Here is large plant material suitable for an instant cross with the
"biiiig" pumpkin plants. Another idea is to graft this plant to your
pumpkin vines. God help the deer, groundhog or pumpkin thief that enters
your patch.         However, a word of caution. If planning to obtain
pollen, & probably grafting material, from this plant. Special garb is
recommended for your safety. Just go to any local museum & ask to borrow
a suit of armor. Take the sword, too, it will be useful in grafting.
    That plant is a bit willful, though & might take a bit of tact to
handle. I seriously recommend that you use it as the pollen plant for
"seed crosses". It might not take kindly to seed harvesting & you do
remember what its favorite food is, don't you? This way, one grab of the
ol' anthers & you're home free.
    That is, unless you decide to graft, too. If you are going to graft,
be a bit tactful taking the pollen. These things never forget, & when
you go back for grafting material; it will be waiting. There's something
decidedly un-nerving about going back for grafting material & seeing a
bottle of ketchup on the pot rim & a mat in front that says "Welcome
Marv". My best suggestion is throw it a dead sheep. That's big enough to
keep it occupied. If you are reasonably gentle, you should get away with
the pollen without incident.
    When obtaining grafting material, there is no point in taking
chances. Go whole hog, literally. Coat the dead hog with a substance
that is almost glue-like. (remember you may need more material later, so
you don't want to kill it or permanently seal the mouth closed.
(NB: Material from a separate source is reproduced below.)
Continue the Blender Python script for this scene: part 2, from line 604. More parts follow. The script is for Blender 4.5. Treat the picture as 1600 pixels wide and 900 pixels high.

Temperarily, however, is fine. With the added precaution of keeping the
mouth orifice sealed & busy; you should get your grafting material
without incident.
     I hope this has been of help to you. I hope you realize that this
is specialized advice that is not available to just anyone.
    If this works, I think you should consider appointing me your
imperial advisor, when you become emperor of the pumpkin world.